Blog Week Four Post Two

Website 1 - Bowers and Wilkins

Bowers and Wilkins is a high end audio company, that manufacturers home audio speakers, headphones, and car speakers. I'm a big fan of quality speakers, particularly home audio. I built my own Kilpsch 5.1 surround system, and I would like to one day one some Bowers and Wilkins or SVS speakers. Bowers and Wilkins produces not just well made speakers but they also have a really beautiful website to showcase them, a site which I often look to for design inspiration. They utilize a monochromatic black and white color palette and allow images to bring color to their site, a design style I appreciate and employ in nearly every site I make. This is a very modern, minimal, and professional style which reassures to their site's viewers that this is a quality highly technological company. The site follows many design principles including hierarchy and alignment which can be seen in in each of their speakers descriptive paragraphs and headings. My favorite part of the site is how when you hover over products in the menu, the users viewport splits in half, dividing the Bowers and Wilkins text. What makes me come back to this site repeatedly is their speakers which I am interested in as well as their sites design. I'd would say alignment could be improved slightly, but then maybe this would hurt their design.   

Website 2 - Tesla

Another site I frequent is Tesla, a company I am deeply interested in and excited about the technological advances they are making. Tesla is known as the premium electric car manufacturer and their beautifully made site helps support this.
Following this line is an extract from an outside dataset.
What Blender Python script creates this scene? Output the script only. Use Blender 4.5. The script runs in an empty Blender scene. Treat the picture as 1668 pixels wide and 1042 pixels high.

Their landing page zooms into a draggable fullscreen image of their 3 current vehicles. Tesla incorporates this use of large, exciting imagery throughout the rest of their site. Text is modern and minimal, with white backgrounds that alternate position from left, bottom, and right. Scrolling snaps between different sections of content, and text then animates in to view. A very unique feature I have yet to see in another site. Like Bowers and Wilkins, Tesla sticks to black, white, and grey, and they pull it off expertly. They use all the major design principles, retaining excellent contrast, type, consistency, visual hierarchy, alignment, and white space. These can all be seen notably in the descriptive text of each vehicle.